I like the idea of making AOW a course and a rating. But realize that there are lots of specialties, and the idea of the "pick any 4" allows the flexibility to customize the curriculum to the particular area and diver interest. I do think it's important to spend class time on the academics of each specialty, and make a "class" out if it, not just a bunch of different dives. But I'll be a lot of instructors in all the agencies don't do that, and just do dives and minimal class (like the briefing only, and do the workbook).

Again, maybe this is "Intermediate Open Water", and AOW is another animal entirely.

=Steve=
 
Walter:
I'm not saying OW divers don't need additional training, in fact, most are a danger to themselves and their buddies.
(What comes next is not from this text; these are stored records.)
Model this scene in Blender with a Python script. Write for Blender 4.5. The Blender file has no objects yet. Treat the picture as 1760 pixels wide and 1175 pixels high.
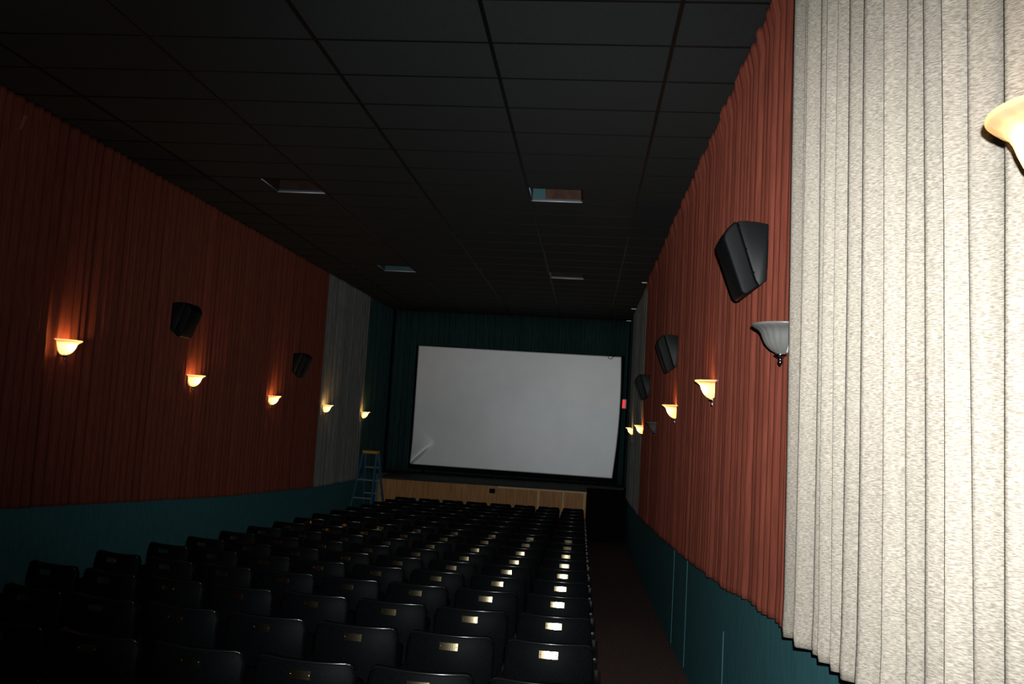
import bpy, bmesh, math, random
from mathutils import Vector, Matrix
PI = math.pi
S = bpy.context.scene
C = S.collection
random.seed(7)

# ------------------------------------------------------------------ camera
def build_camera():
    f, ya, pi_, ro = 1482.5, -.0909, .0852, .0583
    cam = bpy.data.cameras.new('camera'); o = bpy.data.objects.new('camera', cam); C.objects.link(o)
    cy, sy, cp, sp = math.cos(ya), math.sin(ya), math.cos(pi_), math.sin(pi_)
    fwd = Vector((sy*cp, cy*cp, sp)); right = Vector((cy, -sy, 0)); up = right.cross(fwd)
    r = math.cos(ro)*right + math.sin(ro)*up
    u = -math.sin(ro)*right + math.cos(ro)*up
    m = Matrix(((r.x, u.x, -fwd.x), (r.y, u.y, -fwd.y), (r.z, u.z, -fwd.z)))
    o.matrix_world = m.to_4x4()
    cam.sensor_width = 36; cam.lens = f/1760*36; cam.clip_start = .02; cam.clip_end = 100
    S.camera = o
build_camera()

# ------------------------------------------------------------------ world, flash, exposure
S.view_settings.view_transform = 'Standard'; S.view_settings.look = 'None'
S.view_settings.gamma = 1; S.view_settings.use_curve_mapping = False
S.view_settings.exposure = 0.0
W = bpy.data.worlds.new('world'); S.world = W; W.use_nodes = True
W.node_tree.nodes['Background'].inputs[0].default_value = (.004, .005, .006, 1)
W.node_tree.nodes['Background'].inputs[1].default_value = .3

def flash(name, watts, half_deg, target, blend=1.0):
    # the hand-held flash gun of the photographer, just above the lens
    l = bpy.data.lights.new(name, 'SPOT'); l.energy = watts; l.spot_size = math.radians(2*half_deg); l.spot_blend = blend
    l.shadow_soft_size = .012; l.color = (.96, 1.0, 1.0)
    o = bpy.data.objects.new(name, l); C.objects.link(o)
    o.location = (.035, .0, .085)
    d = (Vector(target) - o.location).normalized()
    o.rotation_euler = d.to_track_quat('-Z', 'Y').to_euler()
    return o
flash('flash_beam', 550, 20, (1.10, 20, 2.78))
flash('flash_wide', 1300, 38, (0.67, 20, 0.46))
flash('flash_spill', 280, 40, (-7.81, 20, 6.24))

# ------------------------------------------------------------------ materials
def mat(name, col, rough=.6, metal=0, spec=.5):
    m = bpy.data.materials.new(name); m.use_nodes = True
    b = m.node_tree.nodes['Principled BSDF']
    b.inputs['Base Color'].default_value = (*col, 1); b.inputs['Roughness'].default_value = rough
    b.inputs['Metallic'].default_value = metal; b.inputs['Specular IOR Level'].default_value = spec
    return m
def nodes(m): return m.node_tree.nodes, m.node_tree.links, m.node_tree.nodes['Principled BSDF']
def add_noise(m, c1, c2, scale=(1, 1, 1), nscale=10, detail=4, bump=0, bdist=.01, lo=.35, hi=.65):
    n, l, b = nodes(m)
    tc = n.new('ShaderNodeTexCoord'); mp = n.new('ShaderNodeMapping'); mp.inputs['Scale'].default_value = scale
    t = n.new('ShaderNodeTexNoise'); t.inputs['Scale'].default_value = nscale; t.inputs['Detail'].default_value = detail
    r = n.new('ShaderNodeValToRGB'); r.color_ramp.elements[0].color = (*c1, 1); r.color_ramp.elements[1].color = (*c2, 1)
    r.color_ramp.elements[0].position = lo; r.color_ramp.elements[1].position = hi
    l.new(tc.outputs['Object'], mp.inputs['Vector']); l.new(mp.outputs['Vector'], t.inputs['Vector'])
    l.new(t.outputs['Fac'], r.inputs['Fac']); l.new(r.outputs['Color'], b.inputs['Base Color'])
    if bump:
        bp = n.new('ShaderNodeBump'); bp.inputs['Strength'].default_value = bump; bp.inputs['Distance'].default_value = bdist
        l.new(t.outputs['Fac'], bp.inputs['Height']); l.new(bp.outputs['Normal'], b.inputs['Normal'])
    return m
def noisy(name, c1, c2, rough=.8, spec=.2, metal=0, **k):
    return add_noise(mat(name, c1, rough, metal, spec), c1, c2, **k)

M = {}
M['red'] = noisy('red_cloth', (.125, .030, .018), (.18, .043, .026), .9, .15, scale=(1, 14, .6), nscale=6, detail=5, bump=.15, bdist=.004)
M['beige'] = noisy('beige_slub_cloth', (.185, .158, .127), (.385, .34, .285), .8, .25, scale=(50, 50, 300), nscale=1.5, detail=6, bump=.7, bdist=.004, lo=.36, hi=.64)
M['grey'] = noisy('grey_beige_cloth', (.125, .128, .117), (.185, .185, .17), .9, .15, scale=(1, 10, .6), nscale=5, detail=4)
M['green'] = noisy('dark_green_cloth', (.016, .042, .040), (.026, .062, .058), .95, .1, scale=(8, 8, .6), nscale=5, detail=3)
M['teal'] = noisy('teal_wall_carpet', (.044, .150, .168), (.060, .186, .205), .95, .1, scale=(6, 6, 1), nscale=6, detail=8, bump=.2, bdist=.003)
M['teal_seam'] = mat('teal_seam', (.07, .21, .23), .8)
M['edge'] = mat('glossy_black_edging', (.006, .006, .007), .22, 0, 1.0)
M['tile'] = noisy('black_ceiling_tile', (.014, .017, .018), (.030, .034, .036), .85, .3, nscale=160, detail=3, bump=.3, bdist=.003)
M['tbar'] = mat('black_ceiling_bar', (.002, .002, .0025), .5, 0, .18)
M['carpet'] = noisy('dark_floor_carpet', (.06, .036, .030), (.17, .105, .088), .95, .1, nscale=90, detail=6, bump=.4, bdist=.006)
M['vinyl'] = noisy('black_vinyl', (.002, .0023, .0028), (.0035, .004, .0048), .5, .03, nscale=120, detail=3, bump=.03, bdist=.001)
M['cushion'] = mat('black_cushion', (.0012, .0012, .0015), .9, 0, .02)
M['iron'] = mat('black_iron', (.002, .002, .0025), .5, 0, .06)
M['armwood'] = mat('black_arm', (.005, .005, .006), .3, 0, .35)
M['brass'] = noisy('worn_brass', (.62, .48, .26), (.80,   .66, .42), .17, .5, 1, scale=(30, 1, 90), nscale=3, detail=3)
M['screw'] = mat('brass_screw', (.8, .62, .3), .2, 1)
M['screen'] = noisy('white_screen', (.84, .855, .86), (.88, .895, .90), .46, .3, .2, nscale=2, detail=2)
M['black'] = mat('matt_black', (.003, .003, .0035), .9, 0, .1)
M['deck'] = noisy('dark_stage_deck', (.020, .022, .022), (.034, .036, .036), .8, .3, nscale=12)
M['wood'] = noisy('stage_wood', (.32, .145, .042), (.48, .225, .07), .55, .3, scale=(9, 9, .7), nscale=3, detail=7)
M['woodtrim'] = mat('pale_wood_trim', (.58, .34, .15), .5)
M['plastic'] = noisy('black_speaker_plastic', (.003, .0034, .0038), (.0055, .006, .0066), .5, .2, nscale=200, detail=2, bump=.15, bdist=.001)
M['grille'] = noisy('black_speaker_grille', (.002, .0022, .0025), (.004, .0045, .005), .6, .15, nscale=300, detail=1, bump=.3, bdist=.001)
M['chrome'] = mat('chrome', (.8, .8, .82), .12, 1)
M['blue'] = mat('blue_fibreglass', (.013, .10, .165), .5)
M['alu'] = mat('aluminium', (.42, .43, .44), .45, 1)
M['yellow'] = mat('yellow_ladder_top', (.55, .30, .03), .5)
M['rim'] = mat('bright_rim_metal', (.45, .5, .55), .5, .2)
M['duct_brown'] = noisy('brown_duct_board', (.045, .022, .014), (.075, .037, .024), .8, .2, nscale=9)
M['duct_dark'] = noisy('dark_duct_board', (.02, .011, .008), (.03, .017, .012), .8, .2, nscale=9)
M['duct_teal'] = mat('teal_duct_board', (.025, .085, .095), .7)
M['duct_metal'] = mat('dull_duct_metal', (.06, .07, .08), .5)
M['flap'] = mat('pale_red_lining', (.34, .11, .07), .9, 0, .1)
M['white'] = mat('white_plastic', (.6, .6, .6), .5)
def emis(name, col, s):
    m = mat(name, col, .5); b = m.node_tree.nodes['Principled BSDF']
    b.inputs['Emission Color'].default_value = (*col, 1); b.inputs['Emission Strength'].default_value = s
    return m
M['exit_red'] = emis('lit_red_panel', (.85, .045, .05), .8)
M['exit_letter'] = emis('lit_exit_letter', (1.0, .45, .42), 1.0)
def shade_mat(name, col):
    m = bpy.data.materials.new(name); m.use_nodes = True
    n, l = m.node_tree.nodes, m.node_tree.links
    n.clear(); out = n.new('ShaderNodeOutputMaterial')
    d = n.new('ShaderNodeBsdfDiffuse'); t = n.new('ShaderNodeBsdfTranslucent'); g = n.new('ShaderNodeBsdfGlossy')
    g.inputs['Roughness'].default_value = .3
    tx = n.new('ShaderNodeTexNoise'); tx.inputs['Scale'].default_value = 4
    r = n.new('ShaderNodeValToRGB'); r.color_ramp.elements[0].color = (*[c*.8 for c in col], 1); r.color_ramp.elements[1].color = (*col, 1)
    l.new(tx.outputs['Fac'], r.inputs['Fac']); l.new(r.outputs['Color'], d.inputs['Color']); t.inputs['Color'].default_value = (.85, .80, .70, 1)
    a = n.new('ShaderNodeMixShader'); a.inputs[0].default_value = .5
    b = n.new('ShaderNodeMixShader'); b.inputs[0].default_value = .06
    l.new(d.outputs[0], a.inputs[1]); l.new(t.outputs[0], a.inputs[2])
    l.new(a.outputs[0], b.inputs[1]); l.new(g.outputs[0], b.inputs[2]); l.new(b.outputs[0], out.inputs['Surface'])
    return m
M['shade'] = shade_mat('frosted_glass', (.20, .21, .205))

# ------------------------------------------------------------------ helpers
def link_mesh(name, bm, m, parent=None, smooth=False, angle=None):
    bmesh.ops.recalc_face_normals(bm, faces=bm.faces)
    me = bpy.data.meshes.new(name); bm.to_mesh(me); bm.free()
    ms = m if isinstance(m, (list, tuple)) else [m]
    for k in ms: me.materials.append(k)
    if smooth:
        for p in me.polygons: p.use_smooth = True
        if angle: me.set_sharp_from_angle(angle=math.radians(angle))
    o = bpy.data.objects.new(name, me); C.objects.link(o)
    if parent: o.parent = parent
    return o
def thing(name, label, cat, loc=(0, 0, 0), rz=0, group=None):
    o = bpy.data.objects.new(name, None); o.empty_display_size = .1; C.objects.link(o)
    o.location = loc; o.rotation_euler = (0, 0, rz); return tag(o, label, cat, group)
def tag(o, label, cat, group=None):
    o['label'] = label; o['category'] = cat
    if group: o['group'] = group
    return o
def struct(o, label=None):
    o['kind'] = 'structure'
    if label: o['label'] = label
    return o
def box(bm, x0, x1, y0, y1, z0, z1):
    v = [bm.verts.new(p) for p in [(x0, y0, z0), (x1, y0, z0), (x1, y1, z0), (x0, y1, z0), (x0, y0, z1), (x1, y0, z1), (x1, y1, z1), (x0, y1, z1)]]
    for f in [(0, 3, 2, 1), (4, 5, 6, 7), (0, 1, 5, 4), (1, 2, 6, 5), (2, 3, 7, 6), (3, 0, 4, 7)]: bm.faces.new([v[i] for i in f])
    return v
def beam(bm, a, b, w, d, side=(1, 0, 0)):
    # rectangular bar from a to b, w along side, d across
    a, b = Vector(a), Vector(b); t = (b-a).normalized(); s = Vector(side); s = (s - t*s.dot(t)).normalized(); n = t.cross(s)
    r = []
    for p in (a, b):
        r.append([bm.verts.new(p + s*sx*w/2 + n*sn*d/2) for sx, sn in ((-1, -1), (1, -1), (1, 1), (-1, 1))])
    for i in range(4): bm.faces.new((r[0][i], r[0][(i+1) % 4], r[1][(i+1) % 4], r[1][i]))
    bm.faces.new(r[0][::-1]); bm.faces.new(r[1])
def tube(bm, pts, rad, n=8):
    rings = []
    pts = [Vector(p) for p in pts]
    for i, p in enumerate(pts):
        t = (pts[min(i+1, len(pts)-1)] - pts[max(i-1, 0)]).normalized()
        s = t.cross(Vector((0, 0, 1)))
        if s.length < .01: s = t.cross(Vector((0, 1, 0)))
        s.normalize(); u = s.cross(t)
        rings.append([bm.verts.new(p + rad*(math.cos(2*PI*k/n)*s + math.sin(2*PI*k/n)*u)) for k in range(n)])
    for a, b in zip(rings, rings[1:]):
        for k in range(n): bm.faces.new((a[k], a[(k+1) % n], b[(k+1) % n], b[k]))
    bm.faces.new(rings[0][::-1]); bm.faces.new(rings[-1])
def lathe(bm, prof, c=(0, 0, 0), n=16):
    rings = []
    for r, z in prof:
        rings.append([bm.verts.new((c[0]+r*math.cos(2*PI*k/n), c[1]+r*math.sin(2*PI*k/n), c[2]+z)) for k in range(n)])
    for a, b in zip(rings, rings[1:]):
        for k in range(n): bm.faces.new((a[k], a[(k+1) % n], b[(k+1) % n], b[k]))
    bm.faces.new(rings[0][::-1]); bm.faces.new(rings[-1])
def prism(bm, poly, axis, a, b):
    # poly of (p,q); axis 'x' -> (p,q) = (y,z); axis 'y' -> (x,z); axis 'z' -> (x,y)
    def P(p, q, t): return {'x': (t, p, q), 'y': (p, t, q), 'z': (p, q, t)}[axis]
    r0 = [bm.verts.new(P(p, q, a)) for p, q in poly]; r1 = [bm.verts.new(P(p, q, b)) for p, q in poly]
    n = len(poly)
    for i in range(n): bm.faces.new((r0[i], r0[(i+1) % n], r1[(i+1) % n], r1[i]))
    bm.faces.new(r0[::-1]); bm.faces.new(r1)
def bevel_sharp(bm, w, seg=2, ang=40):
    bmesh.ops.recalc_face_normals(bm, faces=bm.faces)
    e = [e for e in bm.edges if len(e.link_faces) == 2 and e.calc_face_angle(0) > math.radians(ang)]
    bmesh.ops.bevel(bm, geom=e, offset=w, segments=seg, profile=.5, affect='EDGES', clamp_overlap=True)
def interp(x, X, Y):
    if x <= X[0]: return Y[0] + (x-X[0])*(Y[1]-Y[0])/(X[1]-X[0])
    for i in range(len(X)-1):
        if x <= X[i+1]: return Y[i] + (x-X[i])*(Y[i+1]-Y[i])/(X[i+1]-X[i])
    return Y[-1]

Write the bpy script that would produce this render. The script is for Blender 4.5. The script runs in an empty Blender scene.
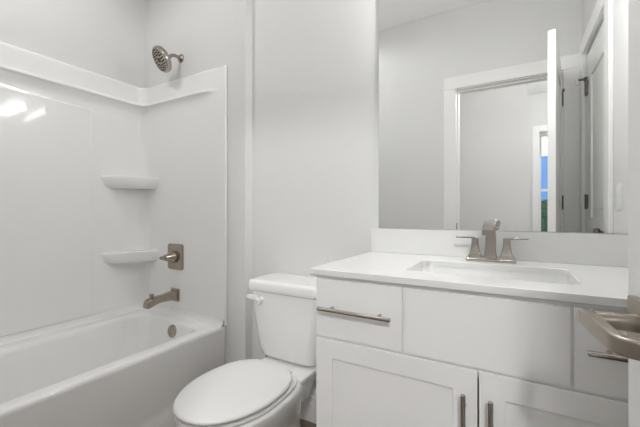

AOW isn't the training they need. Most need to get the skills left out of their OW class, then take a real advanced class like LA County's Advanced Diver Program (the best around IMHO) or YMCA's Silver Advanced (don't bother with YMCA's AOW - it's also a joke).

Your LA County c-card will count for far more than a PADI AOW card to anyone who knows anything about training.

My dad would be delighted to hear you say that! He was instructor #15 (That was a while ago that he started diving) for LA County, and he gives me no end of guff about PADI and their methods.

Not to derail the thread.... just tickled by your comment.